Many people, when approaching me to ask about the Barcelona Symposium, have added that they have been taking, or intend to take, Spanish classes during the coming year. With registration and the call for papers portal now open in the three working languages of the Symposium, English, Spanish and Catalan (http://www.gasi-bcn2020.com) things are heating up and the time to put our tongues to the test is less than a year away. The symposium will take place in two venues, a civic centre and a school, both based in the Sants neighbourhood, a traditional working-class area of the city, once a small separate industrial town. No doubt, it will be a challenge to work between different languages and venues.

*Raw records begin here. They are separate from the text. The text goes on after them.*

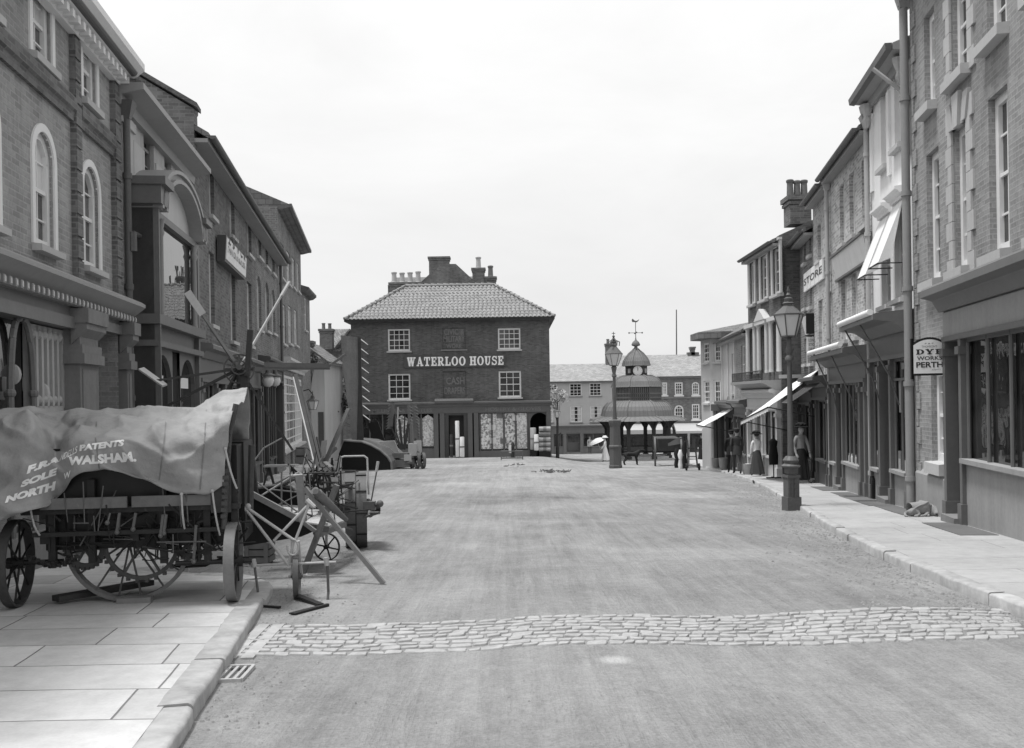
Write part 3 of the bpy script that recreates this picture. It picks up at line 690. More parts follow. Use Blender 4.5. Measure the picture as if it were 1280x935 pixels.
def shopfront(root, f, u0, u1, zt, bays, fasc=.5, zc=None, mat='paint_brown', d=.12, riser=.6, riser_mat=None, nmull=3, cor=.35, corh=.3, pil=.22, goods=None, glass='glass_shop', transom=None):
    """bays: (kind, ua, ub) with kind win/door/wall; zt = top of cornice. Everything hangs on one timber 'shopfront' part."""
    zb = min(f.g(u0), f.g(u1))-.2; zf1 = zt-corh; zf0 = zf1-fasc
    mb = MB()
    fbox(mb, f, u0, u1, -.05, d, zf0, zf1)                                   # fascia board
    fbox(mb, f, u0+.02, u1-.02, -.05, d+.05, zf0-.07, zf0+.012)                   # bead under it
    fprof(mb, f, u0-.08, u1+.08, [(-.03, zf1), (d+.06, zf1), (d+cor*.45, zf1+corh*.45), (d+cor*.5, zf1+corh*.5), (d+cor, zf1+corh*.62), (d+cor, zf1+corh*.9), (d+cor*.9, zf1+corh), (-.03, zf1+corh+.06)])
    edges = sorted({u0+pil/2, u1-pil/2} | {b[1] for b in bays} | {b[2] for b in bays})
    keep = []
    for e in edges:
        if not keep or e-keep[-1] > pil*.8: keep.append(e)
    for e in keep:
        e = min(max(e, u0+pil/2), u1-pil/2); zg = f.g(e)+PAVE
        fbox(mb, f, e-pil/2, e+pil/2, -.04, d+.03, zb, zf0-.07)
        fbox(mb, f, e-pil/2-.03, e+pil/2+.03, -.04, d+.06, zb, zg+.32); fbox(mb, f, e-pil/2-.03, e+pil/2+.03, -.04, d+.07, zf0-.3, zf0-.18)
    sf = mb.build('shopfront', MT[mat], root)
    for kind, ua, ub in bays:
        ua, ub = ua+pil/2, ub-pil/2; zg = max(f.g(ua), f.g(ub))+PAVE
        if kind == 'wall': continue
        if kind == 'win':
            m = MB(); fbox(m, f, ua, ub, -.1, d-.03, zb, zg+riser); fbox(m, f, ua-.01, ub+.01, -.1, d+.07, zg+riser, zg+riser+.07)
            m.build('stall_riser', MT[riser_mat or mat], sf)
            m = MB(); n = max(1, nmull)
            for i in range(n+1):
                u = ua+(ub-ua)*i/n; r = .03
                m.tube(f.pt(min(max(u, ua+r), ub-r), d-.07, zg+riser+.07), f.pt(min(max(u, ua+r), ub-r), d-.07, zf0-.07), r, n=8)
            if transom: fbox(m, f, ua, ub, d-.1, d-.04, zf0-transom, zf0-transom+.05)
            fbox(m, f, ua, ub, d-.1, d-.05, zf0-.12, zf0-.065)
            m.build('mullions', MT[mat], sf)
            m = MB(); fbox(m, f, ua, ub, d-.13, d-.115, zg+riser+.05, zf0-.03); gl = m.build('pane', MT[glass], sf)
        if kind == 'door':
            rec = .55; m = MB()
            for u in (ua, ub): m.quad(f.pt(u,d-.06,zg-.15), f.pt(u,-rec,zg-.15), f.pt(u,-rec,zf0), f.pt(u,d-.06,zf0))
            m.quad(f.pt(ua,-rec,zf0-.02), f.pt(ub,-rec,zf0-.02), f.pt(ub,d-.06,zf0-.02), f.pt(ua,d-.06,zf0-.02))
            m.build('porch_lining', MT[mat], sf)
            m = MB(); fbox(m, f, ua, ub, -rec-.05, -rec, zg-.1, zf0); w = ub-ua
            for s in (0, 1): fbox(m, f, ua+w*(.12+.42*s), ua+w*(.46+.42*s), -rec, -rec+.02, zg+.2, zg+.85)
            dr = m.build('door', MT[mat], sf)
            m = MB(); fbox(m, f, ua+w*.14, ub-w*.14, -rec+.002, -rec+.012, zg+1.05, min(zg+1.95, zf0-.3)); fbox(m, f, ua+w*.06, ub-w*.06, -rec+.002, -rec+.012, zg+2.15, zf0-.1) if zf0-zg > 2.5 else None
            m.build('door_pane', MT['glass_dim'], dr)
            m = MB(); m.ball(f.pt(ub-w*.08,-rec+.04,zg+1.0), .04); m.build('handle', MT['iron_pale'], dr)
            m = MB(); fbox(m, f, ua, ub, -rec, d+.12, zg-.25, zg+.09); m.build('doorstep', MT['stone_dark'], sf)
    return sf, zf0, zf1
def ftext(root, f, s, ua, ub, z0, z1, d, mat, bold=.01, flip=False, slab=False, name='lettering', reverse=False):
    """lettering on a front; reading direction follows the viewer standing in the street"""
    mb = MB(); right = Vector((0,0,1)).cross(f.n)            # viewer's right when facing the front
    fw = right.dot(f.t) > 0
    a = f.pt(ua if fw else ub, d, z0)
    if slab: slab_text(mb, s, a, right, Vector((0,0,1)), abs(ub-ua), z1-z0, nrm=f.n)
    else: put_text(mb, s, a, right*abs(ub-ua), Vector((0,0,z1-z0)), bold, lift=f.n)
    return mb.build(name, MT[mat], root, fix=False)
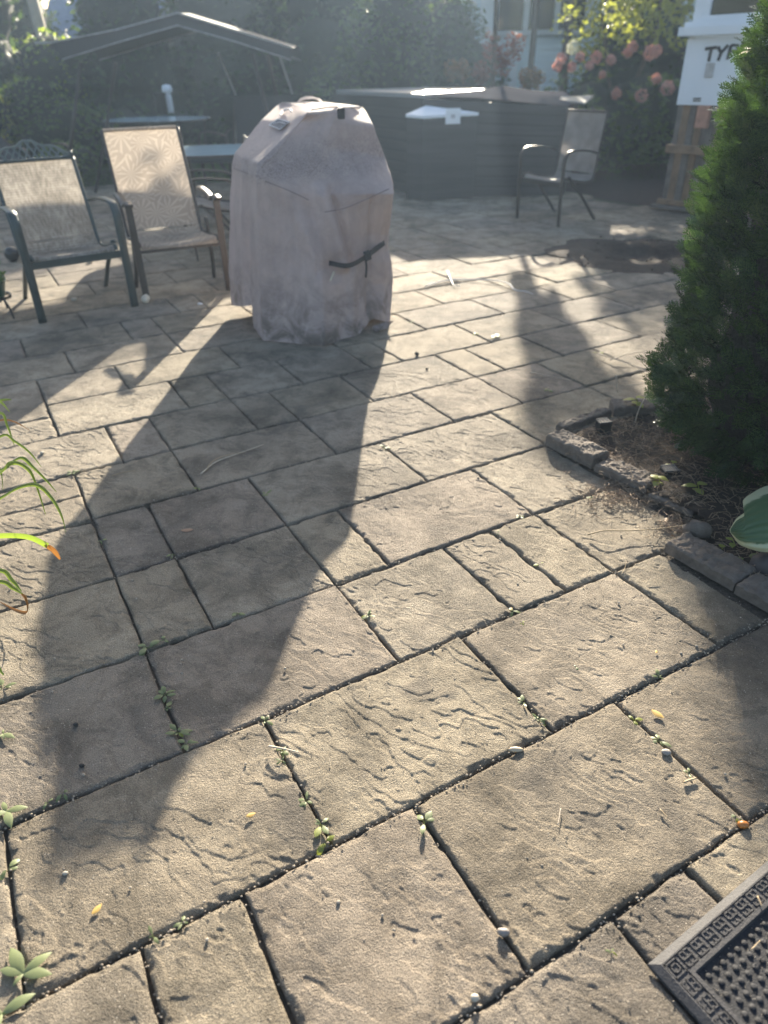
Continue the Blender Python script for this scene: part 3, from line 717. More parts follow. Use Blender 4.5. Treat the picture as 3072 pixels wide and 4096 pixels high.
# ------------------------------------------------------------------ garden swing with gabled canopy
m_can = simple('canopy_cloth', (.032, .031, .034), .8, 0, .15, 5); m_trim = simple('trim_and_lit_edge', (.30, .29, .29), .7)
SY = 9.3; T = thing('garden_swing', (-2.3, SY+.5, 0), 'garden swing seat under a dark peaked canopy with pale trim', 'garden swing')
zl = [aty(*p, SY) for p in ((200, 172), (470, 118), (710, 52), (940, 122), (1170, 192))]
zb = [aty(*p, SY) for p in ((250, 238), (470, 170), (710, 102), (940, 166), (1165, 240))]
back = np.array([0., 1.25, 0.])
b = MB(); b.grid([zl, [p+back*.5+np.array([0, 0, .03]) for p in zl], [p+back for p in zl]]); b.grid([[p-np.array([0, 0, .006]) for p in zl], [p+back*.5+np.array([0, 0, .024]) for p in zl], [p+back-np.array([0, 0, .006]) for p in zl]]); obj('canopy', b, m_can, T)
for off in (0, 1.25):
    o3 = np.array([0, off, 0.]); b = MB(); b.grid([[p+o3 for p in zl], [p+o3+np.array([0, -.004, 0]) for p in zb]]); v = obj('valance', b, m_can, T)
    b = MB(); b.tube([p+o3-np.array([0, .006, 0]) for p in zb], .009, 6); obj('trim', b, m_trim, v, True)
b = MB(); b.tube([p-np.array([0, .004, 0]) for p in zl], .010, 6); obj('trim', b, m_trim, T, True)  # pale tube standing for the sunlit highlight on the canopy's top edge
b = MB(); b.tube([aty(140, 172, SY), aty(205, 172, SY)], .014, 6); obj('canopy_pole_end', b, m_trim, T)
for px0, px1 in (((322, 250), (300, 420)), ((1010, 215), (1130, 330))):
    for dy in (0, 1.25):
        p = aty(*px0, SY+.02)+np.array([0, dy, 0]); q = aty(*px1, SY+.02)+np.array([0, dy, 0]); d = (q-p)/(p[2]-q[2]); f0 = p+d*p[2]
        if px0[0] > 900: f0 = np.array([p[0]+.25, p[1], 0])
        b = MB(); b.tube([p, (p+f0)/2+(.01, 0, 0), f0], .022, 8); obj('post', b, m_dkmetal, T, True)
sx0, sx1 = -2.9, -1.02
b = MB(); b.bevbox(((sx0+sx1)/2, SY+.55, .46), (sx1-sx0, .5, .07), .02); obj('seat', b, m_can, T)
b = MB(); b.grid([[np.array([x, SY+.78+.12*t, .48+.62*t]) for x in np.linspace(-1.75, sx1, 8)] for t in np.linspace(0, 1, 6)]); obj('backrest', b, m_can, T, True)
for x in (-1.72, sx1):
    b = MB(); b.tube([(x, SY+.9, 1.12), (x-.10, SY+.62, 1.55)], .014, 7); obj('hanger', b, m_trim, T)

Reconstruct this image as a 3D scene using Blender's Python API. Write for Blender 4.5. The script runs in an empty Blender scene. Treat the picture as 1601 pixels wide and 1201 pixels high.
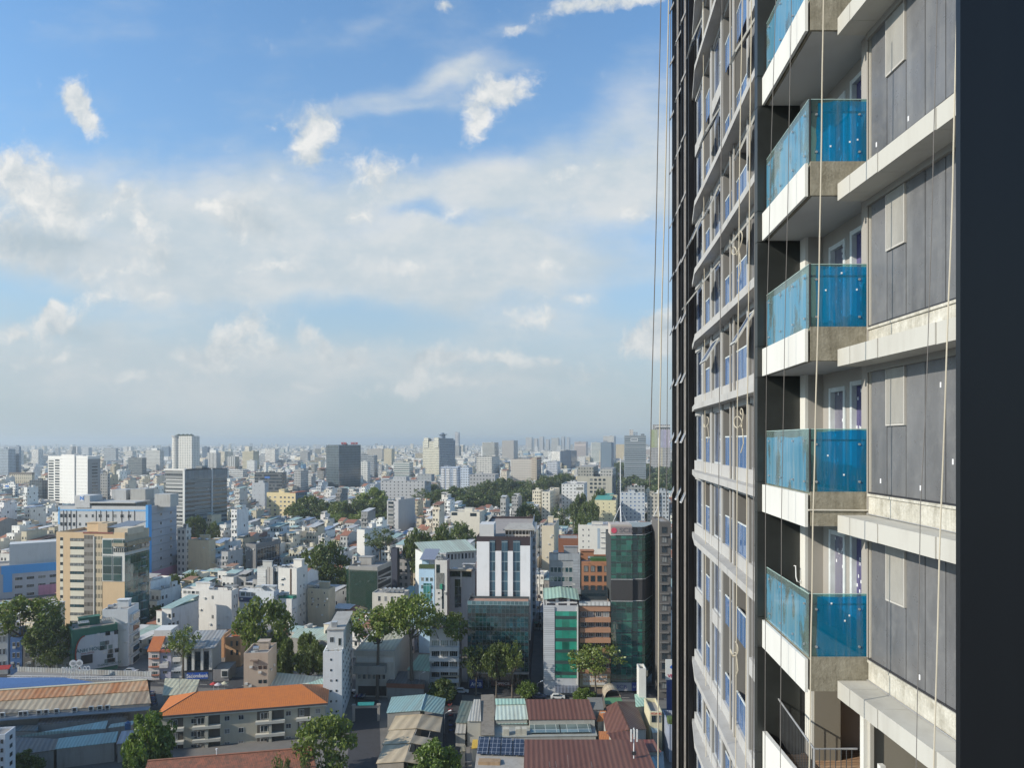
import bpy, math, random
import numpy as np
from mathutils import Vector, Matrix, noise as mnoise
R = math.radians
scene = bpy.context.scene
COL = scene.collection
# ------------------------------------------------------------------ camera
F, CX, HY, EYE = 1110.0, 800.5, 691.0, 75.0      # photograph's focal length, centre, horizon (px) and eye height (m)
cd = bpy.data.cameras.new("camera"); cam = bpy.data.objects.new("camera", cd); COL.objects.link(cam)
cam.location = (0, 0, EYE); cam.rotation_euler = (R(90), 0, 0)
cd.sensor_width = 36; cd.lens = 36 * F / 1601.0; cd.shift_y = (HY - 600.5) / 1601.0
cd.clip_start = 0.1; cd.clip_end = 60000
scene.camera = cam
# ------------------------------------------------------------------ sun, exposure
SUN = Vector((-0.83, -0.33, 0.46)).normalized()
sl = bpy.data.lights.new("sun", 'SUN'); so = bpy.data.objects.new("sun", sl); COL.objects.link(so)
sl.energy = 4.9; sl.angle = R(0.5); sl.color = (1.0, 0.93, 0.81)
so.rotation_euler = SUN.to_track_quat('Z', 'Y').to_euler(); so.location = (-200, -80, 200)
scene.view_settings.view_transform = 'Standard'; scene.view_settings.look = 'None'
scene.view_settings.exposure = 0.0; scene.view_settings.gamma = 1.0
# ------------------------------------------------------------------ world: Nishita sky with clouds in it
world = bpy.data.worlds.new("World"); scene.world = world; world.use_nodes = True
wt = world.node_tree; wt.nodes.clear()
def wn(t, **kw):
    n = wt.nodes.new(t)
    for k, v in kw.items(): setattr(n, k, v)
    return n
def wl(a, b): wt.links.new(a, b)
def wmath(op, a, b=None, c=None, clamp=False):
    n = wn('ShaderNodeMath', operation=op, use_clamp=clamp)
    for i, v in enumerate((a, b, c)):
        if v is None: continue
        if isinstance(v, (int, float)): n.inputs[i].default_value = v
        else: wl(v, n.inputs[i])
    return n.outputs[0]
def wvm(op, a, b):
    n = wn('ShaderNodeVectorMath', operation=op)
    for i, v in enumerate((a, b)):
        if isinstance(v, tuple): n.inputs[i].default_value = v
        else: wl(v, n.inputs[i])
    return n.outputs['Value'] if op in ('DOT_PRODUCT', 'LENGTH') else n.outputs[0]
def wsmooth(v, lo, hi):
    n = wn('ShaderNodeMapRange', interpolation_type='SMOOTHSTEP')
    wl(v, n.inputs['Value']); n.inputs['From Min'].default_value = lo; n.inputs['From Max'].default_value = hi
    return n.outputs['Result']
def wmix(f, a, b):
    n = wn('ShaderNodeMix', data_type='RGBA')
    if isinstance(f, float): n.inputs['Factor'].default_value = f
    else: wl(f, n.inputs['Factor'])
    for k, v in ((6, a), (7, b)):
        if isinstance(v, tuple): n.inputs[k].default_value = v + (1,)
        else: wl(v, n.inputs[k])
    return n.outputs[2]
sky = wn('ShaderNodeTexSky', sky_type='NISHITA')
sky.sun_disc = False; sky.sun_elevation = math.asin(SUN.z); sky.sun_rotation = math.atan2(SUN.x, SUN.y) % (2 * math.pi)
sky.air_density = 1.0; sky.dust_density = 0.6; sky.ozone_density = 2.6
tc = wn('ShaderNodeTexCoord'); sp = wn('ShaderNodeSeparateXYZ'); wl(tc.outputs['Generated'], sp.inputs[0])
yy = wmath('MAXIMUM', wmath('ABSOLUTE', sp.outputs[1]), 0.25)
cu = wmath('DIVIDE', sp.outputs[0], yy); cv = wmath('DIVIDE', sp.outputs[2], yy)
cmb = wn('ShaderNodeCombineXYZ'); wl(cu, cmb.inputs[0]); wl(cv, cmb.inputs[1]); P = cmb.outputs[0]
def wnoise(vec, scale, detail, rough=0.55, off=(0, 0, 0), stretch=(1, 1, 1)):
    m = wn('ShaderNodeMapping'); wl(vec, m.inputs[0]); m.inputs['Location'].default_value = off; m.inputs['Scale'].default_value = stretch
    n = wn('ShaderNodeTexNoise'); wl(m.outputs[0], n.inputs['Vector'])
    n.inputs['Scale'].default_value = scale; n.inputs['Detail'].default_value = detail; n.inputs['Roughness'].default_value = rough
    return n
def warp(vec, scale, amp, detail=4, off=(3, 1, 0)):
    n = wnoise(vec, scale, detail, 0.6, off)
    return wvm('ADD', vec, wvm('MULTIPLY', wvm('SUBTRACT', n.outputs['Color'], (.5, .5, .5)), (amp, amp, 0)))
def blobs(vec, lst):
    acc = None; sv = wn('ShaderNodeSeparateXYZ'); wl(vec, sv.inputs[0])
    for (x, y, rx, ry, rot, w) in lst:
        cb_ = wn('ShaderNodeCombineXYZ'); wl(sv.outputs[0], cb_.inputs[0]); wl(sv.outputs[1], cb_.inputs[1])
        if acc is not None: wl(acc, cb_.inputs[2])      # only orders the evaluation; z is scaled away below
        m = wn('ShaderNodeMapping', vector_type='TEXTURE'); wl(cb_.outputs[0], m.inputs[0])
        m.inputs['Location'].default_value = ((x - CX) / F, (HY - y) / F, 0)
        m.inputs['Rotation'].default_value = (0, 0, R(rot)); m.inputs['Scale'].default_value = (rx / F, ry / F, 1e9)
        q = wvm('DOT_PRODUCT', m.outputs[0], m.outputs[0])
        e = wmath('EXPONENT', wmath('MULTIPLY', q, -1.1))
        acc = wmath('MULTIPLY', e, w) if acc is None else wmath('MULTIPLY_ADD', e, w, acc)
    return acc
VEIL = [(150, 340, 340, 115, -4, .85), (480, 335, 270, 80, -5, .75), (760, 300, 200, 45, 4, .5), (930, 300, 220, 80, 14, .85), (1030, 200, 90, 130, 0, .6),
        (300, 440, 340, 55, 0, .7), (620, 440, 270, 42, 0, .7), (850, 470, 220, 110, -10, .6), (900, 420, 200, 40, 0, .35),
        (650, 135, 150, 24, 9, .75), (700, 100, 62, 20, 14, .45), (640, 168, 120, 15, 3, .45),
        (790, 45, 80, 14, 10, .3), (575, 20, 50, 20, 20, .25), (120, 590, 430, 85, 0, .95), (520, 600, 380, 60, 0, .55), (760, 590, 240, 50, 0, .3),
        (735, 365, 110, 16, -12, -.55), (640, 350, 70, 16, 0, -.3), (1000, 478, 90, 22, 0, -.35), (560, 505, 120, 40, -10, -.4), (80, 470, 120, 30, 0, -.25), (240, 60, 300, 60, 0, .05)]
CUM = [(60, 560, 70, 14, 0, .5), (200, 590, 80, 12, 0, .45), (330, 575, 60, 14, 0, .6), (420, 545, 40, 16, 0, .6), (470, 600, 70, 12, 0, .5), (620, 610, 70, 12, 0, .5), (760, 600, 70, 12, 0, .5), (150, 470, 50, 16, 0, .5), (430, 420, 60, 14, 0, .42), (700, 330, 50, 16, 0, .42), (330, 320, 60, 16, 0, .45), (560, 340, 70, 14, 5, .42), (150, 430, 70, 16, 0, .45), (980, 330, 50, 20, 0, .5), (900, 270, 60, 12, 10, .45), (250, 465, 60, 12, 0, .42), (620, 420, 50, 12, 0, .45), (488, 200, 34, 32, 0, 1.0), (480, 240, 20, 22, 0, .7), (112, 150, 20, 34, 20, .95), (140, 190, 18, 30, 25, .8), (790, 140, 44, 26, 0, .9), (745, 185, 22, 36, -15, .85),
       (592, 270, 42, 30, 0, .75), (30, 265, 60, 34, -15, .8), (80, 320, 70, 30, -10, .75), (200, 298, 26, 22, 0, .65), (225, 345, 18, 22, 20, .6), (240, 395, 30, 40, 10, .6), (385, 338, 40, 28, -10, .75),
       (40, 380, 90, 34, 0, .7), (80, 505, 44, 22, -5, .8), (80, 485, 14, 18, 0, .6), (25, 525, 35, 12, 0, .6), (400, 500, 20, 26, 20, .85), (360, 525, 28, 26, 10, .8), (345, 548, 24, 18, 0, .6), (290, 555, 40, 10, 0, .5),
       (477, 522, 18, 17, 10, .8), (508, 548, 12, 20, 10, .8), (545, 565, 26, 14, 5, .7), (700, 560, 55, 14, 0, .7), (655, 585, 16, 34, 0, .75), (790, 560, 24, 20, 15, .8), (850, 570, 40, 14, 0, .55), (715, 590, 26, 18, 0, .5),
       (1000, 533, 34, 20, 12, .95), (1045, 520, 26, 44, 0, .9), (830, 500, 60, 30, 0, .5), (905, 465, 55, 14, -8, .4), (920, 590, 50, 20, 0, .45),
       (905, 8, 45, 15, 8, .9), (1000, 0, 40, 12, 8, .8), (697, 12, 22, 9, 0, .65), (800, 45, 30, 9, 15, .5), (730, 420, 40, 18, 0, .35), (860, 410, 60, 14, 5, .35)]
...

At the current UN Climate Action Summit in NewYork, I heard Greta Thurberg berating her adult audience, “Yet you all come to us young people for hope, how dare you!”. Hope, these days, is in short supply, so it’s prescient that this issue centres on three contributions, plus subsequent reflections, by Smadar Ashuach, Ido Peleg and Earl Hopper, to a panel on hope in GA at a recent conference. In addition, there’s a refreshingly open and honest interview by Rob White of next year’s Foulkes Lecturer, Sue Einhorn. We also have the second concept originally written for the Group Analytic Dictionary (GAD) project. This time we have Rachel Chejanovsky on mind in GA. Hope in GA usually arises from engaging in open exchange and dialogue and the authors and editors of the GAD project are very keen to receive feedback and engage in dialogue on their work in order for this collective project to evolve. With dialogue in mind, I am delighted that important dialogic work between people from the Ukraine, Russia and Germany, at two conferences in 2015 and 2017, is reported on here in German by Stephan Alder. There’s also reports from some fascinating GA work being undertaken in Poland at a series of workshops entitled “Poland on the Couch”. Finally, I would like to thank Harold Behr for choosing to send to Contexts an unpublished piece he found, “buried” in his archive, by Adele Mittwoch, to include as a tribute to her memory.